[Stored records]
---------------
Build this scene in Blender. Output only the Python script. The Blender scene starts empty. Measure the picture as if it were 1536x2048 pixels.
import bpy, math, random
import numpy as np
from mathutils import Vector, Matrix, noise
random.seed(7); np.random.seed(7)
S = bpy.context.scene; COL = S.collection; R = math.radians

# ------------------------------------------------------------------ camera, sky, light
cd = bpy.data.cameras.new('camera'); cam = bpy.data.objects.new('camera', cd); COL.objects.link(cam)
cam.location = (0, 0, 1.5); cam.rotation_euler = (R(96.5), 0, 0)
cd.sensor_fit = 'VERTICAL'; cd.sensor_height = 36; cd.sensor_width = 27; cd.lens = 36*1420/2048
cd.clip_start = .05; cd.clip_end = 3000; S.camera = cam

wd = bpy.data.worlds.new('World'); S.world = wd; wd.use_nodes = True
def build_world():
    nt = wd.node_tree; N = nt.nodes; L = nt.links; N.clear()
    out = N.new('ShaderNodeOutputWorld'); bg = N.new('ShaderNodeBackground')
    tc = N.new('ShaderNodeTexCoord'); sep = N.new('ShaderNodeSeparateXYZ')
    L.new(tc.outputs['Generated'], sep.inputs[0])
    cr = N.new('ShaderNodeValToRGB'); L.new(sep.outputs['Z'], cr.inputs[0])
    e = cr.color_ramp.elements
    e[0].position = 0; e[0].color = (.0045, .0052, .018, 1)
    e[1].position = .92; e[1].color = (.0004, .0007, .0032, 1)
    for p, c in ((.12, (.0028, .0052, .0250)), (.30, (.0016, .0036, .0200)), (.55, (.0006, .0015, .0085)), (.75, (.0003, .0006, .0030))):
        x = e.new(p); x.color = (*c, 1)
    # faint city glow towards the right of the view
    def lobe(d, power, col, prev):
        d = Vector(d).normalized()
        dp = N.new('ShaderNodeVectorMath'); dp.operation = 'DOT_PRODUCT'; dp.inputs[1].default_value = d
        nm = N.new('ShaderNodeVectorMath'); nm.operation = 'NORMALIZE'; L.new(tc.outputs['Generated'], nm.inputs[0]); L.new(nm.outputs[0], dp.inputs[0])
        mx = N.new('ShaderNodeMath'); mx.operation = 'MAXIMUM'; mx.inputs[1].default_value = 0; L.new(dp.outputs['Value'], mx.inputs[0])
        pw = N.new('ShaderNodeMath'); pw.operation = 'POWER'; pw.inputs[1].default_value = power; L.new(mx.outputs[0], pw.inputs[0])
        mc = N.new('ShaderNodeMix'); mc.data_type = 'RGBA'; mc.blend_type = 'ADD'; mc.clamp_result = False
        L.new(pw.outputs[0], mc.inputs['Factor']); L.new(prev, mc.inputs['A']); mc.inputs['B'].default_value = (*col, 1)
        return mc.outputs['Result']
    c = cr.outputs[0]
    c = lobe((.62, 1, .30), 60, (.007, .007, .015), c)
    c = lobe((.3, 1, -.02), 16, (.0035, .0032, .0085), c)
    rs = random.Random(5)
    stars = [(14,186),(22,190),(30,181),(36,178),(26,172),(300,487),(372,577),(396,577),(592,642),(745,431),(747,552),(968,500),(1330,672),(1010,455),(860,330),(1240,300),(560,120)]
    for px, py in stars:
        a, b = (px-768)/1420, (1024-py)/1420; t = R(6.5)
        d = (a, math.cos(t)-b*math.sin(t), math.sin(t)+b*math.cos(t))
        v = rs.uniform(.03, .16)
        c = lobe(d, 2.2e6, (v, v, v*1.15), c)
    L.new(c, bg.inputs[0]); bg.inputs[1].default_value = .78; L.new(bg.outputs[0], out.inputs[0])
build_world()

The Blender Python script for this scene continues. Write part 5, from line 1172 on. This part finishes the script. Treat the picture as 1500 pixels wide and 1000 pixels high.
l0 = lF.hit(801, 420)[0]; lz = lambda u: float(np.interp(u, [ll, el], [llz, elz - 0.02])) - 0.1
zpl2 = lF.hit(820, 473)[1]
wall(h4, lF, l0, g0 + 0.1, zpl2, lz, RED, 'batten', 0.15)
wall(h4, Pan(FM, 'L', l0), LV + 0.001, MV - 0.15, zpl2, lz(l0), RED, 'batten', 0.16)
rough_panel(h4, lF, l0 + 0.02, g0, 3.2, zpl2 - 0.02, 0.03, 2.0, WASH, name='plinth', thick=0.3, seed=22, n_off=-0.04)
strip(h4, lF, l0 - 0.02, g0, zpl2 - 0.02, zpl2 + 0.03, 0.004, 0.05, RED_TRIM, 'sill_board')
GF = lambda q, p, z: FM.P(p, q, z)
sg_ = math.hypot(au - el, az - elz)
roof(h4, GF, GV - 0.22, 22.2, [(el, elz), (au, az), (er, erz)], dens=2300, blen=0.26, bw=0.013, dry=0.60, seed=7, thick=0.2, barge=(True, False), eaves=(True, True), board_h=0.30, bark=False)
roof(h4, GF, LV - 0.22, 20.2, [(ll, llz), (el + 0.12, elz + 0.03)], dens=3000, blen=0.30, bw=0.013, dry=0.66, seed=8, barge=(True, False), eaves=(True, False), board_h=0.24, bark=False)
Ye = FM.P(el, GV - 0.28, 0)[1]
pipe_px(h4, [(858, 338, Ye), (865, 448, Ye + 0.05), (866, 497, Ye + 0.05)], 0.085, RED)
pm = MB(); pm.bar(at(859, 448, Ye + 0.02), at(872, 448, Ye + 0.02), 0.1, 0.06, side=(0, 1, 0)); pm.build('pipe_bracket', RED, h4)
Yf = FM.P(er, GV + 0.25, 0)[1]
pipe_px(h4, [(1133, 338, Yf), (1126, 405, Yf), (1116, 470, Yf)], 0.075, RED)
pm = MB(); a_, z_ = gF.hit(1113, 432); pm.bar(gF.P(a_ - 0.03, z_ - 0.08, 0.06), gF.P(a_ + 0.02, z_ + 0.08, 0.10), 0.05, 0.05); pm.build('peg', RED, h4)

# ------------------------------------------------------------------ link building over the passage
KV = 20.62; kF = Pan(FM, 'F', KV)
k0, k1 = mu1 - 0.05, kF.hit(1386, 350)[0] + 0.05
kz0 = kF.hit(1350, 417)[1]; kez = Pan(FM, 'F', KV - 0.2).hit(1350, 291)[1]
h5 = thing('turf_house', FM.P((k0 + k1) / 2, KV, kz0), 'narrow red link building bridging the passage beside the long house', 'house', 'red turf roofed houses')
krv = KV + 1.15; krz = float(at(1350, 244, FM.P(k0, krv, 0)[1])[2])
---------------
*Task prompt*:
Each line above must be printed exactly as it appears.

*Result*:
Build this scene in Blender. Output only the Python script. The Blender scene starts empty. Measure the picture as if it were 1536x2048 pixels.
import bpy, math, random
import numpy as np
from mathutils import Vector, Matrix, noise
random.seed(7); np.random.seed(7)
S = bpy.context.scene; COL = S.collection; R = math.radians

# ------------------------------------------------------------------ camera, sky, light
cd = bpy.data.cameras.new('camera'); cam = bpy.data.objects.new('camera', cd); COL.objects.link(cam)
cam.location = (0, 0, 1.5); cam.rotation_euler = (R(96.5), 0, 0)
cd.sensor_fit = 'VERTICAL'; cd.sensor_height = 36; cd.sensor_width = 27; cd.lens = 36*1420/2048
cd.clip_start = .05; cd.clip_end = 3000; S.camera = cam

wd = bpy.data.worlds.new('World'); S.world = wd; wd.use_nodes = True
def build_world():
    nt = wd.node_tree; N = nt.nodes; L = nt.links; N.clear()
    out = N.new('ShaderNodeOutputWorld'); bg = N.new('ShaderNodeBackground')
    tc = N.new('ShaderNodeTexCoord'); sep = N.new('ShaderNodeSeparateXYZ')
    L.new(tc.outputs['Generated'], sep.inputs[0])
    cr = N.new('ShaderNodeValToRGB'); L.new(sep.outputs['Z'], cr.inputs[0])
    e = cr.color_ramp.elements
    e[0].position = 0; e[0].color = (.0045, .0052, .018, 1)
    e[1].position = .92; e[1].color = (.0004, .0007, .0032, 1)
    for p, c in ((.12, (.0028, .0052, .0250)), (.30, (.0016, .0036, .0200)), (.55, (.0006, .0015, .0085)), (.75, (.0003, .0006, .0030))):
        x = e.new(p); x.color = (*c, 1)
    # faint city glow towards the right of the view
    def lobe(d, power, col, prev):
        d = Vector(d).normalized()
        dp = N.new('ShaderNodeVectorMath'); dp.operation = 'DOT_PRODUCT'; dp.inputs[1].default_value = d
        nm = N.new('ShaderNodeVectorMath'); nm.operation = 'NORMALIZE'; L.new(tc.outputs['Generated'], nm.inputs[0]); L.new(nm.outputs[0], dp.inputs[0])
        mx = N.new('ShaderNodeMath'); mx.operation = 'MAXIMUM'; mx.inputs[1].default_value = 0; L.new(dp.outputs['Value'], mx.inputs[0])
        pw = N.new('ShaderNodeMath'); pw.operation = 'POWER'; pw.inputs[1].default_value = power; L.new(mx.outputs[0], pw.inputs[0])
        mc = N.new('ShaderNodeMix'); mc.data_type = 'RGBA'; mc.blend_type = 'ADD'; mc.clamp_result = False
        L.new(pw.outputs[0], mc.inputs['Factor']); L.new(prev, mc.inputs['A']); mc.inputs['B'].default_value = (*col, 1)
        return mc.outputs['Result']
    c = cr.outputs[0]
    c = lobe((.62, 1, .30), 60, (.007, .007, .015), c)
    c = lobe((.3, 1, -.02), 16, (.0035, .0032, .0085), c)
    rs = random.Random(5)
    stars = [(14,186),(22,190),(30,181),(36,178),(26,172),(300,487),(372,577),(396,577),(592,642),(745,431),(747,552),(968,500),(1330,672),(1010,455),(860,330),(1240,300),(560,120)]
    for px, py in stars:
        a, b = (px-768)/1420, (1024-py)/1420; t = R(6.5)
        d = (a, math.cos(t)-b*math.sin(t), math.sin(t)+b*math.cos(t))
        v = rs.uniform(.03, .16)
        c = lobe(d, 2.2e6, (v, v, v*1.15), c)
    L.new(c, bg.inputs[0]); bg.inputs[1].default_value = .78; L.new(bg.outputs[0], out.inputs[0])
build_world()

The Blender Python script for this scene continues. Write part 5, from line 1172 on. This part finishes the script. Treat the picture as 1500 pixels wide and 1000 pixels high.
l0 = lF.hit(801, 420)[0]; lz = lambda u: float(np.interp(u, [ll, el], [llz, elz - 0.02])) - 0.1
zpl2 = lF.hit(820, 473)[1]
wall(h4, lF, l0, g0 + 0.1, zpl2, lz, RED, 'batten', 0.15)
wall(h4, Pan(FM, 'L', l0), LV + 0.001, MV - 0.15, zpl2, lz(l0), RED, 'batten', 0.16)
rough_panel(h4, lF, l0 + 0.02, g0, 3.2, zpl2 - 0.02, 0.03, 2.0, WASH, name='plinth', thick=0.3, seed=22, n_off=-0.04)
strip(h4, lF, l0 - 0.02, g0, zpl2 - 0.02, zpl2 + 0.03, 0.004, 0.05, RED_TRIM, 'sill_board')
GF = lambda q, p, z: FM.P(p, q, z)
sg_ = math.hypot(au - el, az - elz)
roof(h4, GF, GV - 0.22, 22.2, [(el, elz), (au, az), (er, erz)], dens=2300, blen=0.26, bw=0.013, dry=0.60, seed=7, thick=0.2, barge=(True, False), eaves=(True, True), board_h=0.30, bark=False)
roof(h4, GF, LV - 0.22, 20.2, [(ll, llz), (el + 0.12, elz + 0.03)], dens=3000, blen=0.30, bw=0.013, dry=0.66, seed=8, barge=(True, False), eaves=(True, False), board_h=0.24, bark=False)
Ye = FM.P(el, GV - 0.28, 0)[1]
pipe_px(h4, [(858, 338, Ye), (865, 448, Ye + 0.05), (866, 497, Ye + 0.05)], 0.085, RED)
pm = MB(); pm.bar(at(859, 448, Ye + 0.02), at(872, 448, Ye + 0.02), 0.1, 0.06, side=(0, 1, 0)); pm.build('pipe_bracket', RED, h4)
Yf = FM.P(er, GV + 0.25, 0)[1]
pipe_px(h4, [(1133, 338, Yf), (1126, 405, Yf), (1116, 470, Yf)], 0.075, RED)
pm = MB(); a_, z_ = gF.hit(1113, 432); pm.bar(gF.P(a_ - 0.03, z_ - 0.08, 0.06), gF.P(a_ + 0.02, z_ + 0.08, 0.10), 0.05, 0.05); pm.build('peg', RED, h4)

# ------------------------------------------------------------------ link building over the passage
KV = 20.62; kF = Pan(FM, 'F', KV)
k0, k1 = mu1 - 0.05, kF.hit(1386, 350)[0] + 0.05
kz0 = kF.hit(1350, 417)[1]; kez = Pan(FM, 'F', KV - 0.2).hit(1350, 291)[1]
h5 = thing('turf_house', FM.P((k0 + k1) / 2, KV, kz0), 'narrow red link building bridging the passage beside the long house', 'house', 'red turf roofed houses')
krv = KV + 1.15; krz = float(at(1350, 244, FM.P(k0, krv, 0)[1])[2])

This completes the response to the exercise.